Records with scene code:

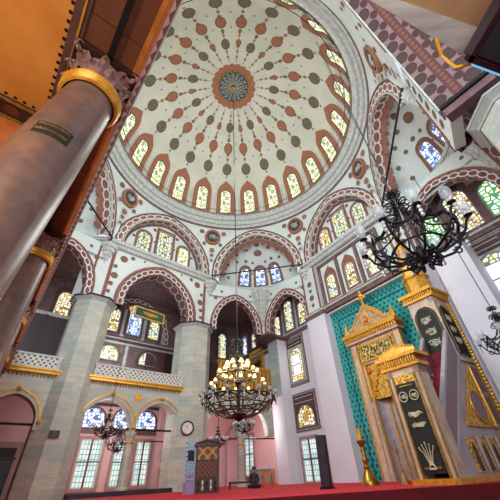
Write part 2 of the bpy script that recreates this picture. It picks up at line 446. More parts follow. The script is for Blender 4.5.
# ------------------------------------------------------------------ frames
class Fr:
    """wall frame: s along the wall, z up, d outward distance from the eye; e>0 comes towards the hall"""
    def __init__(f, deg, d=0.0, o=(0, 0)):
        f.n = Vector((math.cos(deg*D2R), math.sin(deg*D2R), 0)); f.t = Vector((-f.n.y, f.n.x, 0)); f.d = d; f.o = Vector((o[0], o[1], 0)); f.deg = deg
    def __call__(f, s, z, e=0.0): return f.o + f.n*(f.d - e) + f.t*s + Vector((0, 0, z))
    def at(f, d): g = Fr(f.deg, d, (f.o.x, f.o.y)); return g
    def sdz(f, s, d, z): return f.o + f.n*d + f.t*s + Vector((0, 0, z))
def fr_pts(p0, p1):
    """frame whose s runs from p0 to p1 with the outward normal to the left of travel... origin p0"""
    p0 = Vector((p0[0], p0[1], 0)); p1 = Vector((p1[0], p1[1], 0)); t = (p1-p0).normalized()
    f = Fr(0); f.t = t; f.n = Vector((t.y, -t.x, 0)); f.o = p0; f.d = 0; f.deg = math.degrees(math.atan2(f.n.y, f.n.x)); f.L = (p1-p0).length
    return f
L_ = Fr(131.4); Q_ = Fr(35.6)
OC = Vector((-0.57, 10.24, 0)); AZ = dict(A=157, B=107, C=58.5, D=12.2, E=-34.5, H=200)
def V(k, r): a = AZ[k]*D2R; return Vector((OC.x + r*math.cos(a), OC.y + r*math.sin(a), 0))

def acurve(t, spring, rise, pt=.14):
    t = min(1, abs(t)); return spring + rise*((1-pt)*math.sqrt(max(0, 1-t*t)) + pt*(1-t))
def arch_pts(cx, hw, spring, rise, n=28, pt=.14):
    """points (s, z) round the arch from left to right, evenly in angle"""
    out = []
    for i in range(n+1):
        a = PI - PI*i/n; t = math.cos(a); out.append((cx + hw*t, acurve(t, spring, rise, pt)))
    return out

def arched_wall(fr, s0, s1, z0, z1, ops, th, mat, msoff=None, mback=None, mb=None):
    """wall panel from s0 to s1 with arched openings [(cx, hw, spring, rise)], front face at e=0, thickness th outward"""
    mb = mb or MB(); msoff = msoff or mat; mback = mback or mat
    ops = sorted(ops)
    def quad(pa, pb, e0, e1, m, rev=False):
        pass
    cuts = [s0]
    segs = []
    cur = s0
    for (cx, hw, sp, ri) in ops:
        if cx-hw > cur + 1e-4: segs.append((cur, cx-hw, None))
        segs.append((cx-hw, cx+hw, (cx, hw, sp, ri))); cur = cx+hw
    if s1 > cur + 1e-4: segs.append((cur, s1, None))
    for a, b, op in segs:
        if op is None: cols = [(a, z0), (b, z0)]
        else: cols = arch_pts(*op)
        for (sa, za), (sb, zb) in zip(cols, cols[1:]):
            for e, m in ((0, mat), (-th, mback)):
                mb.face([fr(sa, za, e), fr(sb, zb, e), fr(sb, z1, e), fr(sa, z1, e)], m, [(sa, za), (sb, zb), (sb, z1), (sa, z1)])
        if op is not None:
            L = 0
            full = [(cols[0][0], z0)] + cols + [(cols[-1][0], z0)]
            for (sa, za), (sb, zb) in zip(full, full[1:]):
                dl = math.hypot(sb-sa, zb-za)
                mb.face([fr(sa, za, 0), fr(sb, zb, 0), fr(sb, zb, -th), fr(sa, za, -th)], msoff, [(L, 0), (L+dl, 0), (L+dl, 1), (L, 1)]); L += dl
    for s in (s0, s1):
        mb.face([fr(s, z0, 0), fr(s, z1, 0), fr(s, z1, -th), fr(s, z0, -th)], mat, [(0, z0), (0, z1), (th, z1), (th, z0)])
    mb.face([fr(s0, z1, 0), fr(s1, z1, 0), fr(s1, z1, -th), fr(s0, z1, -th)], mat)
    return mb
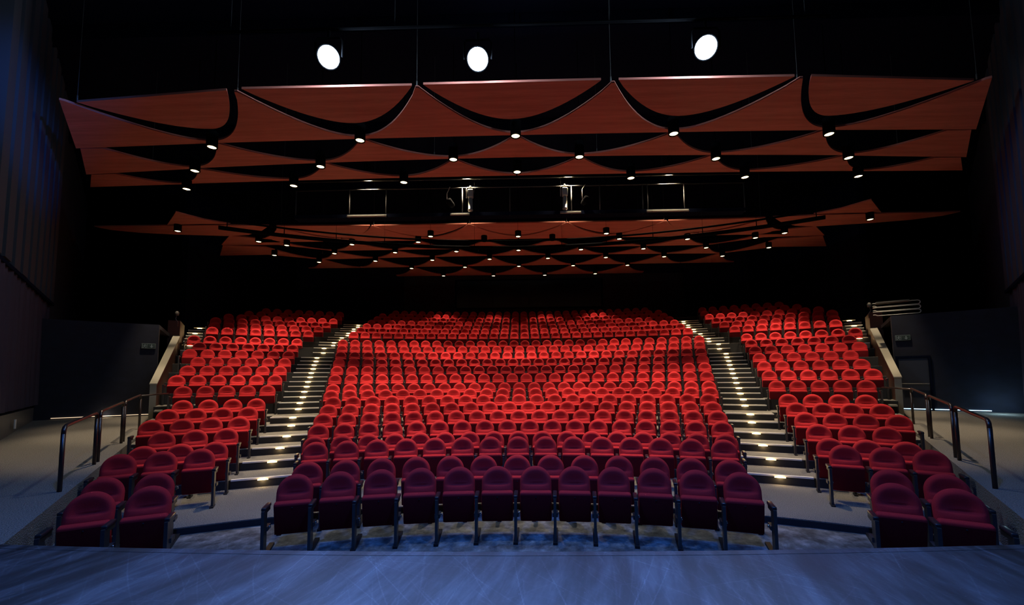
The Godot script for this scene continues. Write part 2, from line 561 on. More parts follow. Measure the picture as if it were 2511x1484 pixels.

→ **Exercise**
Repeat the lines above exactly, and keep every picture out.

→ **Response for this exercise**
Write part 2 of the bpy script that recreates this picture. It picks up at line 446. More parts follow. The script is for Blender 4.5.
# ------------------------------------------------------------------ frames
class Fr:
    """wall frame: s along the wall, z up, d outward distance from the eye; e>0 comes towards the hall"""
    def __init__(f, deg, d=0.0, o=(0, 0)):
        f.n = Vector((math.cos(deg*D2R), math.sin(deg*D2R), 0)); f.t = Vector((-f.n.y, f.n.x, 0)); f.d = d; f.o = Vector((o[0], o[1], 0)); f.deg = deg
    def __call__(f, s, z, e=0.0): return f.o + f.n*(f.d - e) + f.t*s + Vector((0, 0, z))
    def at(f, d): g = Fr(f.deg, d, (f.o.x, f.o.y)); return g
    def sdz(f, s, d, z): return f.o + f.n*d + f.t*s + Vector((0, 0, z))
def fr_pts(p0, p1):
    """frame whose s runs from p0 to p1 with the outward normal to the left of travel... origin p0"""
    p0 = Vector((p0[0], p0[1], 0)); p1 = Vector((p1[0], p1[1], 0)); t = (p1-p0).normalized()
    f = Fr(0); f.t = t; f.n = Vector((t.y, -t.x, 0)); f.o = p0; f.d = 0; f.deg = math.degrees(math.atan2(f.n.y, f.n.x)); f.L = (p1-p0).length
    return f
L_ = Fr(131.4); Q_ = Fr(35.6)
OC = Vector((-0.57, 10.24, 0)); AZ = dict(A=157, B=107, C=58.5, D=12.2, E=-34.5, H=200)
def V(k, r): a = AZ[k]*D2R; return Vector((OC.x + r*math.cos(a), OC.y + r*math.sin(a), 0))

def acurve(t, spring, rise, pt=.14):
    t = min(1, abs(t)); return spring + rise*((1-pt)*math.sqrt(max(0, 1-t*t)) + pt*(1-t))
def arch_pts(cx, hw, spring, rise, n=28, pt=.14):
    """points (s, z) round the arch from left to right, evenly in angle"""
    out = []
    for i in range(n+1):
        a = PI - PI*i/n; t = math.cos(a); out.append((cx + hw*t, acurve(t, spring, rise, pt)))
    return out

def arched_wall(fr, s0, s1, z0, z1, ops, th, mat, msoff=None, mback=None, mb=None):
    """wall panel from s0 to s1 with arched openings [(cx, hw, spring, rise)], front face at e=0, thickness th outward"""
    mb = mb or MB(); msoff = msoff or mat; mback = mback or mat
    ops = sorted(ops)
    def quad(pa, pb, e0, e1, m, rev=False):
        pass
    cuts = [s0]
    segs = []
    cur = s0
    for (cx, hw, sp, ri) in ops:
        if cx-hw > cur + 1e-4: segs.append((cur, cx-hw, None))
        segs.append((cx-hw, cx+hw, (cx, hw, sp, ri))); cur = cx+hw
    if s1 > cur + 1e-4: segs.append((cur, s1, None))
    for a, b, op in segs:
        if op is None: cols = [(a, z0), (b, z0)]
        else: cols = arch_pts(*op)
        for (sa, za), (sb, zb) in zip(cols, cols[1:]):
            for e, m in ((0, mat), (-th, mback)):
                mb.face([fr(sa, za, e), fr(sb, zb, e), fr(sb, z1, e), fr(sa, z1, e)], m, [(sa, za), (sb, zb), (sb, z1), (sa, z1)])
        if op is not None:
            L = 0
            full = [(cols[0][0], z0)] + cols + [(cols[-1][0], z0)]
            for (sa, za), (sb, zb) in zip(full, full[1:]):
                dl = math.hypot(sb-sa, zb-za)
                mb.face([fr(sa, za, 0), fr(sb, zb, 0), fr(sb, zb, -th), fr(sa, za, -th)], msoff, [(L, 0), (L+dl, 0), (L+dl, 1), (L, 1)]); L += dl
    for s in (s0, s1):
        mb.face([fr(s, z0, 0), fr(s, z1, 0), fr(s, z1, -th), fr(s, z0, -th)], mat, [(0, z0), (0, z1), (th, z1), (th, z0)])
    mb.face([fr(s0, z1, 0), fr(s1, z1, 0), fr(s1, z1, -th), fr(s0, z1, -th)], mat)
    return mb
The Godot script for this scene continues. Write part 2, from line 561 on. More parts follow. Measure the picture as if it were 2511x1484 pixels.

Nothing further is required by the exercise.